Members of the Tribunal

The Tribunal may be composed of up to seven full-time permanent members, including the Chairperson. The Chairperson assigns cases to members and manages the Tribunal’s work. Permanent members are appointed by the Governor in Council for a term of up to five years, which can be renewed once. Temporary members may also be appointed. Members have a variety of educational backgrounds and experience.

Throughout the year, the Chairperson of the Tribunal was Mr. Stephen A. Leach. In July 2014, Mr. Jean Bédard was appointed as permanent member. In the autumn of 2014, Mr. Pasquale Michaele Saroli, a permanent member, retired and Mr. Serge Fréchette, a former permanent member, was appointed as a temporary member. In January 2015, Mr. Peter Burn and Ms. Rose Ritcey were appointed as permanent members. The other members of the Tribunal are Mr. Jason W. Downey, Ms. Ann Penner and Mr. Daniel Petit.

Support Services to the Tribunal

Effective November 1, 2014, the entire permanent staff of the Tribunal was transferred to the ATSSC. This new organization is tasked to provide 11 federal administrative tribunals with the full range of support services and facilities that they require to meet their statutory obligations. These services include the common functions of corporate services (e.g. human resources, financial services, information technology, accommodation and communications), registry services and core mandate support services (e.g. research and analysis, legal and other case-specific work). As a result, the Tribunal now consists only of its seven members. Currently, the Tribunal receives support in relation to registry services and legal services, as well as investigative services for the trade remedy area of its mandate, from staff in the CITT Secretariat of the ATSSC.

Outreach

The Bench and Bar Committee provides a forum to promote discussion on issues of procedure. The committee includes representatives from the Canadian Bar Association, counsel from the Department of Justice and members of the trade consulting community who appear regularly before the Tribunal.

The Tribunal also consults with counsel, representatives of industries and others who appear or are likely to appear before the Tribunal, to exchange views on new procedures being considered by the Tribunal prior to their implementation and publication as guidelines or practice notices. The Tribunal also briefs federal government departments and trade associations on its procedures.

In early 2015, the Tribunal laid the groundwork to establish a new, more representative Advisory Committee to replace the Bench and Bar Committee. It expects that this committee will be in place by the fall of 2015.

The Tribunal regularly meets foreign delegations to exchange insights and best practices about areas of mutual interest. In fiscal year 2014-2015, the Tribunal met with peers from Australia, China, New Zealand, Brazil and the United States, among others. Of particular significance, insights gained from a visit to the United States Court of International Trade were incorporated into the Tribunal’s new governance structure.

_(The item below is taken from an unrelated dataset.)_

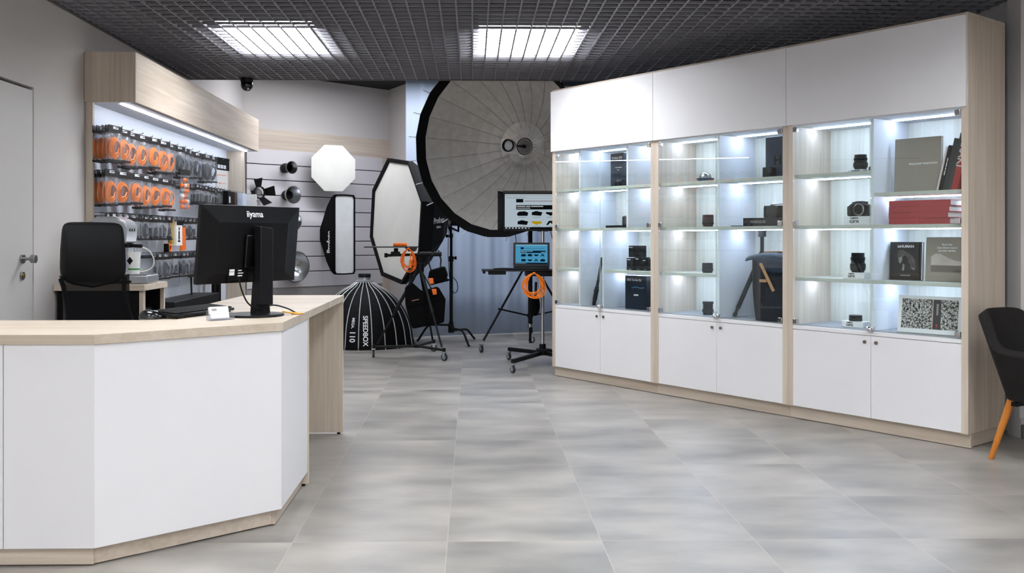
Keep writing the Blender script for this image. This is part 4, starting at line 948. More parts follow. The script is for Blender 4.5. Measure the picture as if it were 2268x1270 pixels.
t = thing('monopod', 'dark monopod leaning in the narrow middle compartment of the left cabinet', 'monopod', tuple(CP(1315, .16, FLR)), 0); t.rotation_euler = (0, R(14), CRZ)
MB().cyl((0, 0, .004), (0, 0, .05), .016).cyl((0, 0, .05), (0, 0, .12), .019).cyl((0, 0, .12), (0, 0, .14), .021).cyl((0, 0, .14), (0, 0, .165), .017).build('foot_section', M_rubber, t); MB().cyl((0, 0, .165), (0, 0, .42), .012).build('tube', mat('carbon_brown', '#2d2724', .4), t)

# ================================================================== ARMCHAIR
t = thing('armchair', 'dark charcoal fabric armchair with orange wooden legs beside the cabinets', 'armchair', (3.08, 4.83, 0), R(-62))
M_char = mat('charcoal_wool', '#262423', .95, spec=.1, var=.3, scale=260, bump=.3)
def shellpt(u, v, off=0):
    a = R(-118) + R(236) * u             # 0 = straight back (-x)
    ex = 1.25
    ca, sa = math.cos(a), math.sin(a)
    cx = math.copysign(abs(ca) ** .75, ca); sy = math.copysign(abs(sa) ** .75, sa)
    ab = abs(a)
    bk = 1 / (1 + math.exp((ab - R(52)) / R(6)))
    topz = .61 + .205 * bk
    z = .335 + (topz - .335) * v
    k = v
    rx = (.215 + .145 * k + (.02 * bk) * k) - off; ry = (.20 + .085 * k) - off
    return (-rx * cx, ry * sy, z)
def sh(u, v):
    # outer wall up, rolled edge, inner wall down
    if v < .5: return shellpt(u, v * 2 * 1.0)
    return shellpt(u, .25 + .75 * (1 - (v - .5) * 2), .055)
mb = MB().grid(sh, 44, 24)
mb.build('shell', M_char, t, bevel=.012, seg=3)
MB().lathe([(0, .32), (.17, .322), (.215, .345), (.215, .39), (0, .392)], 40, Matrix.Diagonal((1.0, .93, 1, 1))).build('under_shell', M_char, t)
def cush(u, v):
    a = 2 * math.pi * u; k = math.sin(math.pi * v) ** .3 if 0 < v < 1 else 0
    return ((.205 * math.cos(a)) * (.85 + .15 * k) + .03, .215 * math.sin(a) * (.85 + .15 * k), .392 + .09 * v)
mb = MB().grid(cush, 36, 6, closed_u=True); bmesh.ops.holes_fill(mb.b, edges=mb.b.edges, sides=0); mb.build('seat_cushion', M_char, t)
M_beech = wood('orange_beech', '#b5691c', '#d2852f', 'z', .4)
for sx_, sy_ in ((-1, -1), (-1, 1), (1, -1), (1, 1)):
    MB().cyl((sx_ * .155, sy_ * .13, .345), (sx_ * .245, sy_ * .18, 0.0), .021, .0135, n=20).build('leg', M_beech, t)
MB().box((-.17, -.15, .30), (-.12, .15, .322)).box((.12, -.15, .30), (.17, .15, .322)).build('leg_bracket', M_black, t)

# ================================================================== STUDIO EQUIPMENT
# dome softbox standing on the floor, opening down
t = thing('dome_softbox', 'large black dome softbox with white rods standing on the floor behind the counter', 'softbox', (-1.215, 10.42, 0))
NR = 24
def domer(z):                     # radius at height
    k = z / .70
    return .545 * (1 - k ** 2.3) ** .62 if k < 1 else 0
dp = [(domer(z), z) for z in [.008 + .692 * (1 - (1 - i / 12) ** 1.6) for i in range(12)]] + [(.09, .705)]
pts = []
def dm(u, v):
    i = min(int(v * 12), 11); f = v * 12 - i; r = dp[i][0] * (1 - f) + dp[i + 1][0] * f; z = dp[i][1] * (1 - f) + dp[i + 1][1] * f
    return (max(r, .08) * math.cos(2 * math.pi * u), max(r, .08) * math.sin(2 * math.pi * u), z)
MB().grid(dm, NR, 12, closed_u=True).build('black_shell', mat('dome_cloth', '#070708', .65, spec=.15, var=.15, scale=30, bump=.1), t, smooth=False)
MB().lathe([(.552, .0), (.556, .0), (.556, .05), (.552, .05)], NR).build('rim_band', M_black2, t, smooth=False)
M_rod = mat('white_rod', '#c9cacb', .35, .3)
for i in range(NR):
    a = 2 * math.pi * i / NR; ca, sa = math.cos(a), math.sin(a)
    path = [((r + .008) * ca, (r + .008) * sa, z) for r, z in dp if r > .10] + [(.085 * ca, .085 * sa, .715)]
    path = [(.560 * ca, .560 * sa, .03)] + path[1:]
    MB().tube(path, .0052, 6).build('rod', M_rod, t)
    if i % 1 == 0 and sa < .3: MB().cyl((.566 * ca, .566 * sa, .0), (.564 * ca, .564 * sa, .03), .006, n=8).build('rod_tip', M_steel, t)
MB().lathe([(0, .70), (.10, .70), (.105, .715), (.08, .725), (.066, .73), (.066, .755), (0, .755)], 32).build('speed_ring', M_galv, t)
MB().lathe([(0, .756), (.066, .756), (.07, .76), (.07, .79), (.066, .797), (0, .797)], 32).build('ring_cap', M_black, t)
def dometext(s, size, a, z, **k):
    r = domer(z) + .004; r2 = domer(z + .06) + .004
    nrm = Vector((math.cos(a), math.sin(a), 0)); up = Vector((nrm.x * (r2 - r), nrm.y * (r2 - r), .06)).normalized(); side = Vector((-nrm.y, nrm.x, 0))
    text(s, size, M_printw, t, frame((nrm.x * r * math.cos(math.pi / NR) , nrm.y * r * math.cos(math.pi / NR), z), -up, side), **k)
aa = lambda i: 2 * math.pi * (i + .5) / NR
dometext('SPEEDBOX', .072, aa(18), .205, bold=.0014, sx=.95)
dometext('MEGA.', .042, aa(17), .285, bold=.0006); dometext('110', .082, aa(17), .145, bold=.0018, sx=1.0)

# rolling tripod cart with tray
def caster(par, x, y, r=.036, rz=0):
    M = Matrix.Translation((x, y, 0)) @ Matrix.Rotation(rz, 4, 'Z')
    f = MB().box((-.016, -.014, r * 1.15), (-.012, .014, r * 2.4), M).box((.012, -.014, r * 1.15), (.016, .014, r * 2.4), M).box((-.018, -.022, r * 2.2), (.018, .022, r * 2.5), M).build('caster_fork', M_galv, par, bevel=.001)
    wq = MB(); A = M @ Vector((-.010, 0, r)); Bv = M @ Vector((.010, 0, r)); wq.cyl(A, Bv, r, n=24).build('caster_wheel', M_rubber, par, bevel=.003)
    MB().cyl(M @ Vector((-.0112, 0, r)), M @ Vector((.0112, 0, r)), r * .62, n=20).build('caster_hub', M_galv, par)
ca_, cb_, cc_ = g(827, 792), g(984, 800), g(961, 779)
cen = (ca_ + cb_ + cc_) / 3
t = thing('rolling_tripod', 'black tripod on a three wheeled dolly with a flat tray, left of the c-stand', 'tripod', (cen.x, cen.y, 0))
lc = [Vector((v.x - cen.x, v.y - cen.y, 0)) for v in (ca_, cb_, cc_)]
hubp = pY(930, 590, cen.y) - Vector((cen.x, cen.y, 0)); hub = Vector((hubp.x, hubp.y, hubp.z))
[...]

Judicial Review and Appeal to the Federal Court of Appeal and the Federal Court

Any person affected by Tribunal findings or orders under section 43, 44, 76.01, 76.02 or 76.03 of SIMA can apply for judicial review by the Federal Court of Appeal on grounds of, for instance, denial of natural justice or error of law. Any person affected by Tribunal procurement findings and recommendations under the CITT Act can similarly request judicial review by the Federal Court of Appeal under sections 18.1 and 28 of the Federal Courts Act. Lastly, Tribunal orders and decisions made pursuant to the Customs Act can be appealed under that act to the Federal Court of Appeal or, under the Excise Tax Act, to the Federal Court.

Judicial Review by NAFTA Binational Panel

Tribunal findings or orders under sections 43, 44, 76.01, 76.02 and 76.03 of SIMA involving goods from the United States and Mexico may be reviewed by a binational panel established under NAFTA.

WTO Dispute Resolution

Governments that are members of the WTO may challenge the Government of Canada in respect of Tribunal injury findings or orders in dumping and countervailing duty cases before the WTO Dispute Settlement Body. This is initiated by intergovernmental consultations under the WTO Dispute Settlement Understanding.